Den Managern und ihren Firmen ist keinerlei Fehlverhalten vorgeworfen worden. Doch das Phänomen lässt bei den Hongkonger Aufsichtsbehörden die Alarmglocken läuten. Sie warnen davor, dass die Aktien anfällig für Manipulation sein könnten. Das gelte besonders dann, wenn sich nur wenige Aktien im freien Umlauf befinden würden. In einigen Fällen beträgt der Streubesitz dieser Firmen effektiv weniger als ein Prozent. Das führt zu wilden Kursausschlägen und zu starken Unterschieden zwischen den Preisen, zu denen Investoren zu Käufen oder Verkäufen bereit sind. Im Fall von Luen Wong lag die Geld-Brief-Spanne bei 68 Prozent.

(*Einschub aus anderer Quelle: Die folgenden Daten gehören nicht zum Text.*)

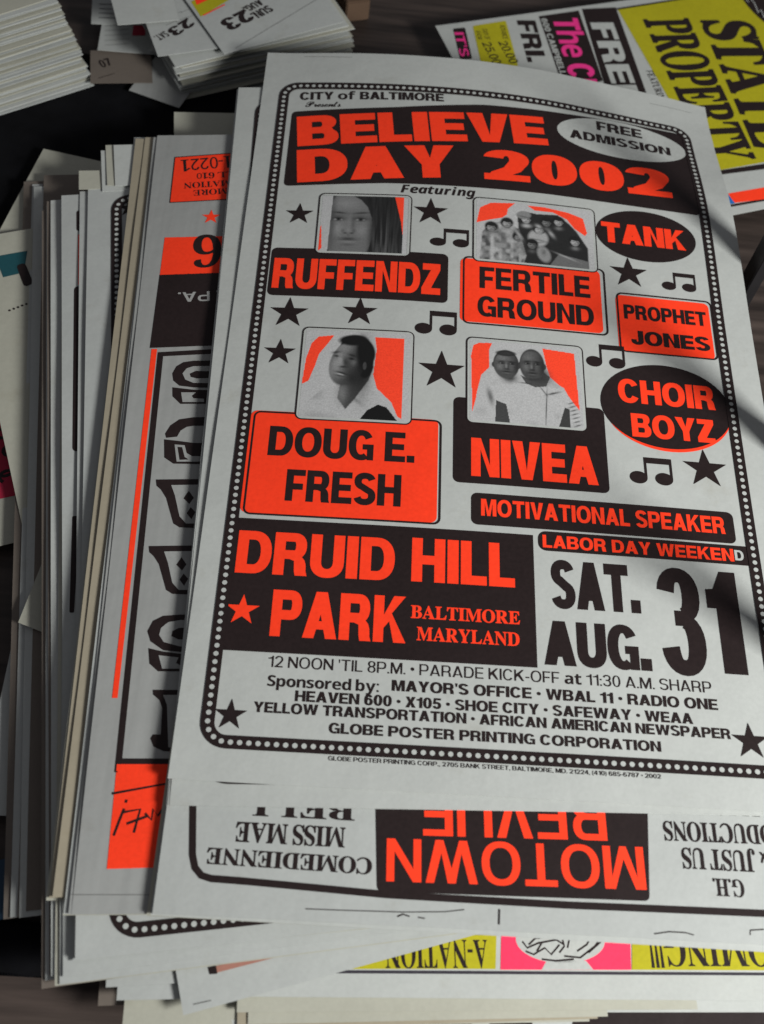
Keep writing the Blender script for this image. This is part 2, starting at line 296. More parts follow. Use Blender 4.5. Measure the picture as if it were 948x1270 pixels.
 "i":{"F":[[17,0,119,480,385,480,368,396,201,396,175,273,330,273,312,189,157,189,118,0]],"e":[[175,-7,144,-5,116,2,92,13,70,29,52,48,40,73,32,102,30,135,33,180,43,224,59,264,82,300,111,330,146,354,166,362,210,372,263,372,288,366,327,345,350,313,357,273,354,246,344,221,328,200,305,181,276,165,240,154,196,148,130,146,129,132,133,106,146,85,155,78,180,69,234,72,302,96,302,21,244,0],[140,212,204,217,237,230,248,239,261,260,260,285,254,294,243,300,228,302,210,299,192,291,160,259]],"a":[[133,-7,95,1,72,14,44,49,33,83,30,126,36,193,56,257,76,294,114,340,145,361,162,368,199,373,244,365,267,351,290,320,312,367,388,367,310,0,236,0,240,48,238,48,217,26,193,8,165,-3],[172,73,191,77,218,98,239,131,254,171,262,225,259,261,243,285,226,293,199,290,175,271,155,241,136,189,130,145,132,106,140,88,153,77]],"t":[[134,-7,114,-6,79,4,54,23,46,38,39,78,41,105,81,291,31,291,40,340,105,367,148,445,212,445,195,367,288,367,272,291,179,291,142,115,140,91,144,82,152,76,182,74,222,85,222,11,184,-2]],"u":[[130,-7,108,-5,73,9,49,37,38,76,36,105,41,149,86,367,185,367,135,122,137,96,143,83,154,76,170,73,191,78,211,92,227,115,242,144,259,196,296,367,394,367,316,0,241,0,248,68,244,68,222,38,196,14,165,-2]],"r":[[12,0,90,367,165,367,158,299,162,299,198,343,227,362,259,372,308,370,286,275,253,280,218,273,187,251,162,214,146,164,111,0]],"i":[[155,412,127,417,114,427,105,453,109,478,121,496,140,507,165,510,192,505,206,496,213,481,211,447,192,421],[12,0,90,367,189,367,111,0]],"n":[[12,0,90,367,165,367,158,299,197,341,225,362,241,368,277,373,299,372,335,357,348,345,366,311,371,255,320,0,222,0,272,245,270,271,263,283,252,291,236,293,215,289,196,274,179,252,165,223,143,152,111,0]],"g":[[128,-161,60,-155,9,-138,9,-52,49,-68,92,-78,139,-79,167,-71,189,-55,198,-44,228,49,185,10,145,-6,115,-6,91,1,69,15,51,37,33,84,30,149,42,215,65,276,88,312,114,340,145,361,162,368,197,373,242,365,263,351,290,320,312,367,388,367,308,-9,292,-60,282,-82,257,-115,227,-139,191,-153],[176,73,196,77,220,97,239,130,253,169,262,223,259,259,243,285,227,292,199,290,175,271,155,241,136,189,130,145,133,106,149,81]]},
 "c":{"P":[[162,-5,117,1,98,7,69,28,60,41,52,71,54,84,63,106,81,123,104,132,127,132,144,127,159,111,162,96,158,82,140,68,105,57,101,47,105,36,125,19,156,13,177,15,216,34,252,71,287,129,304,167,242,145,233,146,233,154,268,174,313,187,352,256,394,312,441,356,492,387,435,401,348,397,287,382,258,371,208,340,167,301,146,262,144,235,151,219,164,209,187,203,219,210,262,238,282,258,304,292,318,324,329,362,335,367,340,365,345,347,341,290,335,271,317,237,277,199,243,184,225,181,171,184,145,196,128,217,123,242,127,269,140,296,162,323,208,361,248,383,305,404,341,413,376,418,439,418,465,414,514,398,555,408,585,409,587,404,583,401,535,386,555,370,571,352,583,320,578,279,571,264,548,237,517,214,476,195,403,177,392,150,365,101,329,61,288,29,241,8,215,1],[411,197,439,207,464,225,485,248,502,275,513,305,517,336,515,359,507,374,483,351,459,315]],"r":[[237,62,189,18,163,2,136,-4,108,-1,86,10,71,26,66,46,69,64,77,84,97,116,125,147,148,165,101,163,50,113,36,127,81,168,95,216,103,221,112,221,116,216,116,201,122,193,192,179,209,168,214,157,213,142,204,124,147,40,144,30,147,23,158,22,177,33,225,76]],"e":[[101,-5,65,1,50,7,26,28,13,53,11,66,21,102,58,149,112,187,141,199,169,206,194,206,215,200,231,188,239,171,239,152,230,132,211,114,186,98,154,84,97,69,85,30,90,19,97,16,135,19,180,38,228,75,240,62,206,33,170,12,134,-1],[104,86,136,95,174,122,187,139,193,157,193,174,187,185,172,183,152,165,131,136]],"s":[[206,71,150,21,128,8,99,-3,67,-5,40,-2,20,9,5,33,5,49,9,60,23,72,36,74,48,72,57,66,64,48,56,30,44,23,35,23,38,19,47,15,64,16,83,35,96,60,104,92,109,130,107,169,48,113,36,127,113,199,130,222,140,226,149,224,152,216,141,197,140,187,159,156,174,117,175,85,161,55,193,84]],"n":[[-1,-5,89,126,103,153,101,158,95,155,51,113,38,127,110,193,122,200,147,206,159,203,168,194,175,160,171,132,234,188,260,202,294,206,312,199,324,184,332,150,326,127,306,93,265,39,262,25,266,21,280,28,335,75,349,62,284,8,252,-4,228,0,207,19,199,52,202,76,209,92,278,177,280,182,277,185,251,174,200,129,161,84,99,0]],"t":[[36,127,85,176,117,215,215,377,300,380,251,295,296,295,289,273,236,273,156,135,106,39,105,22,116,21,150,40,190,75,203,62,158,23,130,6,101,-3,66,-1,45,17,39,34,39,51,50,85,83,148,47,113]],"i":[[184,243,164,247,155,255,150,266,151,280,157,293,169,304,184,309,205,308,223,292,225,273,219,260,207,249],[194,62,156,26,129,7,97,-4,63,-2,48,7,38,21,36,48,47,79,84,148,49,113,36,127,107,201,201,207,121,61,105,27,109,21,126,28,181,75]],"y":[[345,62,297,26,249,1,170,-121,144,-151,109,-180,86,-192,61,-200,36,-202,8,-198,-3,-194,-18,-179,-26,-160,-24,-130,-3,-94,15,-77,64,-45,164,-3,195,55,149,10,129,-1,110,-5,88,-1,64,16,55,44,60,73,100,142,103,155,100,158,92,153,49,113,35,127,111,192,139,205,164,203,175,195,182,182,185,163,182,141,173,117,122,30,121,22,126,17,138,20,150,29,184,66,228,124,277,200,366,206,266,30,333,75],[36,-185,60,-175,73,-162,117,-94,154,-26,92,-54,67,-70,30,-104,10,-138,8,-154,15,-175,24,-182]],"L":[[124,-5,88,-1,74,3,55,16,45,40,54,64,82,79,113,83,155,76,208,58,237,101,265,161,238,164,194,181,177,194,152,226,146,245,145,286,160,323,187,358,206,374,251,398,304,414,376,420,393,418,402,411,398,403,341,397,286,379,244,349,215,312,203,286,197,261,201,219,207,207,227,188,240,182,271,177,321,275,360,329,400,372,441,403,480,418,511,419,543,405,556,387,560,352,553,327,529,288,506,262,462,226,408,194,369,177,347,132,321,93,291,60,257,34,293,21,313,21,333,28,392,67,502,169,527,181,545,179,509,152,394,42,362,18,341,7,316,1,286,1,268,5,233,21,181,2],[377,199,407,214,448,243,471,265,498,300,509,322,520,363,520,386,509,400,486,399,471,390,439,353,408,289],[118,13,162,20,197,42,155,59,133,64,102,65,85,61,68,50,65,40,69,31,88,18]],"v":[[111,-4,81,-1,58,10,50,17,40,38,42,69,50,89,88,147,89,157,77,152,52,127,42,138,81,178,112,200,138,207,149,204,156,197,163,168,158,138,101,33,102,26,110,20,138,21,159,29,201,58,185,81,181,106,187,141,204,173,219,191,235,203,251,207,273,200,282,189,286,174,284,142,274,117,237,66,262,75,288,97,301,83,266,57,247,50,220,48,165,8,139,-1],[217,71,234,88,253,120,261,150,253,162,242,162,226,153,207,125,204,93]]}}


def arc(cx, cy, rx, ry, a0, a1, n=12, e=2.25):
    o = []
    for i in range(n + 1):
        a = math.radians(a0 + (a1 - a0) * i / n)
        c, s_ = math.cos(a), math.sin(a)
        o.append((cx + rx * math.copysign(abs(c) ** (2 / e), c), cy + ry * math.copysign(abs(s_) ** (2 / e), s_)))
    return o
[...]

„Viele dieser Leute sind auf dem Papier sehr reich. Doch sollten sie ihre Aktien verkaufen, ist es ausgeschlossen, dass sie in der Lage sein werden, die Börsenkurse zu realisieren“, sagt Philippe Espinasse, der frühere Chef für Aktien-Kapitalmärkte Asien bei Nomura Holdings Inc.

Seit 2009 hat die Aufsichtsbehörde Securities and Futures Commission 124 Mal auf Fälle hoher Aktionärs-Konzentration hingewiesen. Der Marktwert dieser Firmen lag zum Zeitpunkt der jeweiligen Mitteilungen bei insgesamt 79,6 Milliarden Dollar. Luen Wong reagierte nicht auf Nachfragen von Bloomberg mit der Bitte um eine Stellungnahme. Vertreter der SFC und der beiden Börsenbetreiber wollten keinen Kommentar abgeben.

Hongkonger Unternehmen, die oft von Familien geführt werden, haben die verschiedensten Mittel genutzt, um ihre Aktienkurse künstlich nach oben zu treiben, erklärt Jie Gan, Finanz-Professorin der Cheung Kong Graduate School of Business, ohne sich auf bestimmte Unternehmen zu beziehen. „Und jetzt kommen auch die Leute vom Festland hierher und nutzen ähnliche Tricks und Kniffe, um ihr Vermögen zu maximieren.“

Ein hoher Marktwert, auch wenn er ein unbeabsichtigter Nebeneffekt einer hohen Konzentration in der Aktionärsstruktur ist, hilft den Chefs der Unternehmen, neue Geschäfte einzuwerben und sich Finanzierungen zu sichern, zu denen sie sonst vielleicht keinen Zugang hätten.

Die Aktien der Firmen all dieser Papier-Milliardäre sind zwischen dem fünf- und 335-fachen ihrer jeweiligen Buchwerte gehandelt worden. Zum Vergleich: Der Wert für Unternehmen aus Hongkong lag im vergangenen Jahr beim 1- bis 1,3-fachen.